Overview
This article explains what cookies are, why they’re essential for affiliate marketing, and how they support tracking and attribution. It also covers cookie duration, first‑party and third‑party cookies, and how link parameters enrich reporting. The goal is to help you understand how user actions are tracked so commissions can be awarded accurately.
What cookies are
A cookie is a small text file stored in a user’s browser. It can hold information such as preferences, login state, or items in a shopping cart. In affiliate marketing, cookies are used to track the journey between a click and a sale so the correct partner can be rewarded.

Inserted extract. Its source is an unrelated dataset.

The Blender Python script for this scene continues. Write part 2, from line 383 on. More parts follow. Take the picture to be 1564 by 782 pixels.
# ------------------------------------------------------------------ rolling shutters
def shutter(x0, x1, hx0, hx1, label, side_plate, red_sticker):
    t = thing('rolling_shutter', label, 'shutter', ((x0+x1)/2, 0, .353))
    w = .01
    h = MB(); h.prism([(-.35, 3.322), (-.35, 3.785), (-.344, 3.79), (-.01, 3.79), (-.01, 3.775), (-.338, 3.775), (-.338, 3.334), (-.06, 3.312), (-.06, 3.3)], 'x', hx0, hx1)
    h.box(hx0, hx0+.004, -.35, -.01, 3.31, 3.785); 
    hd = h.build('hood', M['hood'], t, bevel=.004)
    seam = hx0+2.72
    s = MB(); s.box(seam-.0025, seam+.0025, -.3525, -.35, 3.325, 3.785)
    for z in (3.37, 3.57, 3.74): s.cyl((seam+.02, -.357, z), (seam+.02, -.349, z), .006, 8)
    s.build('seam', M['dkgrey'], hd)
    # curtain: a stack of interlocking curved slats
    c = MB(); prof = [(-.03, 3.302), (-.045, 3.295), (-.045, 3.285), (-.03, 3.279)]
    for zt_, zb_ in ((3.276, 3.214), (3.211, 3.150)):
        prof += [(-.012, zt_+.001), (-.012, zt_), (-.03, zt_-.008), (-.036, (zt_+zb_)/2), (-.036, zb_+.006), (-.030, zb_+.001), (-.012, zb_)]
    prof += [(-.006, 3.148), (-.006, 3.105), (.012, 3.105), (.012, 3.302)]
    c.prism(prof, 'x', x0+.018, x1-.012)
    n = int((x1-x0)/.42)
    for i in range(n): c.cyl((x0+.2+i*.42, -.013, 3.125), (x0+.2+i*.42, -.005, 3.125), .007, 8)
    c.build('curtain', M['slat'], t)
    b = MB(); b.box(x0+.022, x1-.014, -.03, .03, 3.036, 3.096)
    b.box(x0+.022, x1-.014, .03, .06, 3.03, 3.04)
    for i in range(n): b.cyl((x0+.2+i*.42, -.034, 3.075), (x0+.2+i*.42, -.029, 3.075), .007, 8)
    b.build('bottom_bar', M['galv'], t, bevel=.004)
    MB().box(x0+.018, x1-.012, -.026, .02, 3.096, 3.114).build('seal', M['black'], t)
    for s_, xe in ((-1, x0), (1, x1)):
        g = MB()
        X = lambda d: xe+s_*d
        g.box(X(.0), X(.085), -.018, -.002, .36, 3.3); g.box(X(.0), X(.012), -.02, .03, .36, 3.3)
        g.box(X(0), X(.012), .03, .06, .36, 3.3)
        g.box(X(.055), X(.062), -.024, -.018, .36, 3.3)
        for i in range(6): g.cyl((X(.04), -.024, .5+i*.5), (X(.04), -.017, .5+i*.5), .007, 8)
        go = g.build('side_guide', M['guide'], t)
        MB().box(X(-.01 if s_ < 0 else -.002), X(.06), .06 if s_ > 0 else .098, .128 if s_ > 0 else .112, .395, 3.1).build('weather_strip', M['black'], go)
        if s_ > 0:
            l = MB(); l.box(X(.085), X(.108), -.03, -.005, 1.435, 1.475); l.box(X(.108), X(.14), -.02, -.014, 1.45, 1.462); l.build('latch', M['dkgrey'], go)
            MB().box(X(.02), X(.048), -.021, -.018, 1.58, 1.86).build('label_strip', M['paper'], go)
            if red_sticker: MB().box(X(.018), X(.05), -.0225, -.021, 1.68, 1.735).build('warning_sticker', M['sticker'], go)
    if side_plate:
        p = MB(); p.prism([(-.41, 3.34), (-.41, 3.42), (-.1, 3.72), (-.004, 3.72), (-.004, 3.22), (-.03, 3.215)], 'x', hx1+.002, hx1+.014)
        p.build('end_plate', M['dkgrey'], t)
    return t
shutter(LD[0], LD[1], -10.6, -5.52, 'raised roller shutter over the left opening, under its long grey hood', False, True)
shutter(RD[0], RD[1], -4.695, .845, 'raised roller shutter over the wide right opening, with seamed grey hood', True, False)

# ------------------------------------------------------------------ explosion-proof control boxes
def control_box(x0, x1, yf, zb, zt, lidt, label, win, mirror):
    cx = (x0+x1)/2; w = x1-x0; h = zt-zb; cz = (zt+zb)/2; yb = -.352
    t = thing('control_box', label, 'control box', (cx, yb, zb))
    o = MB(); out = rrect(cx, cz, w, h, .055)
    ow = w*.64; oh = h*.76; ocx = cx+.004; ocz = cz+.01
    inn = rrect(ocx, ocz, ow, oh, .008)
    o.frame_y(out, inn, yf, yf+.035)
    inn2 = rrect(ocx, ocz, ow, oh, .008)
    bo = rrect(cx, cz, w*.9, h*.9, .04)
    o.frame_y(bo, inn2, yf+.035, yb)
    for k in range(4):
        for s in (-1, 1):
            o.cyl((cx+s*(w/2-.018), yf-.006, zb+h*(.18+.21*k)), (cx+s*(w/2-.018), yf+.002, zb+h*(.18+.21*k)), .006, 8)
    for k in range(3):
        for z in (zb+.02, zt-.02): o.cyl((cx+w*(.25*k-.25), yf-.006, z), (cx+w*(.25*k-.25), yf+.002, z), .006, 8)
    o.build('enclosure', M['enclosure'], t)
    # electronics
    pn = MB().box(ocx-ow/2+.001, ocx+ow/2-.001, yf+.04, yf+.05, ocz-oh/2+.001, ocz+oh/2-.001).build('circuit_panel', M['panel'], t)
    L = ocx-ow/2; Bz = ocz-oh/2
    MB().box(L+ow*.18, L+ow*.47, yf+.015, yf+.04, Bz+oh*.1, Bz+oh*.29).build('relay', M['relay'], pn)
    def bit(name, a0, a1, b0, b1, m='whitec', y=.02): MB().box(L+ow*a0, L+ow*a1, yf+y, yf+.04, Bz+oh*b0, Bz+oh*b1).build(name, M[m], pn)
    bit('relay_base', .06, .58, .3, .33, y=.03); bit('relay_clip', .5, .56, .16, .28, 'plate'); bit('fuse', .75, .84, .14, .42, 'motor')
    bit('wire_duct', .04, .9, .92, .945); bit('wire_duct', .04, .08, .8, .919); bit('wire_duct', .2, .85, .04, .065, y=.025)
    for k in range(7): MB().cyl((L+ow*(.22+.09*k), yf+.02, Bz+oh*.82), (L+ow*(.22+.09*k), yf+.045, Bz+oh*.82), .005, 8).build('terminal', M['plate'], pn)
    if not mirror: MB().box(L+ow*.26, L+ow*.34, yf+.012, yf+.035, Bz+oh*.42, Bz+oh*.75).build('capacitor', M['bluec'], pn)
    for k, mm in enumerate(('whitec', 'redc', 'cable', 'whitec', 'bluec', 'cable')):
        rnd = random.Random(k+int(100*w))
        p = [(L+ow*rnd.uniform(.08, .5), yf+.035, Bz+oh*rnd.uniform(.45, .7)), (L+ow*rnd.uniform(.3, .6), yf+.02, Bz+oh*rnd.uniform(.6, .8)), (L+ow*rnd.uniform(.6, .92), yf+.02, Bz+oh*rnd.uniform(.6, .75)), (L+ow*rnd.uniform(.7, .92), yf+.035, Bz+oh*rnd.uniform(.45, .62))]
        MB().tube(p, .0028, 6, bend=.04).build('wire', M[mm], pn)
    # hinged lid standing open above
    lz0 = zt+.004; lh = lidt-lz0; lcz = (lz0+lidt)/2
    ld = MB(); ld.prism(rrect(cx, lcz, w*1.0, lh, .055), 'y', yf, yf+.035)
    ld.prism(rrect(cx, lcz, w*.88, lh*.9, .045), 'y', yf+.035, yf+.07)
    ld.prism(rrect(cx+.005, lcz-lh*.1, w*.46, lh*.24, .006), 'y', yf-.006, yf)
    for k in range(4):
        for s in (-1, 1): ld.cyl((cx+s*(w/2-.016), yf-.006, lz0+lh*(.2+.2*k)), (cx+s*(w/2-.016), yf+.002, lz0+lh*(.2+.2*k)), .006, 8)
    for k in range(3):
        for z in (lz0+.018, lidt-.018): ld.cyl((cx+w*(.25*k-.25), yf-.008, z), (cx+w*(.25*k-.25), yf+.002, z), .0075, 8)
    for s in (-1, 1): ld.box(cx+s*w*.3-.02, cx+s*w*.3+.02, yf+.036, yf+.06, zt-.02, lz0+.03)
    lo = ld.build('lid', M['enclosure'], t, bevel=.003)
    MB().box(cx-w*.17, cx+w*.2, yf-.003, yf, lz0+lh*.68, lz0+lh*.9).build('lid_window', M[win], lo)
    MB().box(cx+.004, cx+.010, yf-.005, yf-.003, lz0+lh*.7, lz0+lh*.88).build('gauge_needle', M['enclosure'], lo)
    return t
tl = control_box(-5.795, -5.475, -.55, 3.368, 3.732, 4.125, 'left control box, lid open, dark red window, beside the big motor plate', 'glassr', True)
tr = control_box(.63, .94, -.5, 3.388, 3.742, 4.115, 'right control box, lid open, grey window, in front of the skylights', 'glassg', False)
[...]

When a user clicks a partner link (such as a banner or text link), a tracking cookie is set to record:
The advertiser and partner’s program ID.
The date and time of the click.
The commission (based on the program’s setup) that can be rewarded.
Additional link parameters.
This ensures the right partner receives commission for the conversion.
First-party and third-party cookies
Tracking cookies can be set on the advertiser’s domain (first-party) or on Awin’s domain (third-party). Modern browsers prefer first‑party cookies, which is why Awin supports and encourages standard tracking methods that use first‑party cookies or (where possible) cookieless solutions.
Cookie duration
The cookie duration defines how long a cookie remains valid after a user clicks a partner link. Industry standard is 30 days, but durations may vary by program. To check your program’s cookie duration, go to: Account > Profile > Overview.
Using link parameters for richer attribution
Link parameters (custom parameters) can be added to affiliate links to provide more data, without using personally identifiable information. They can encode meaningful information such as:
Product details (e.g., SKU, color, sub brand, destination)
Payment or delivery type
Partner identifiers and campaign details
This enables granular reporting and commission logic while keeping personally identifiable information (PII) out of scope in standard setups.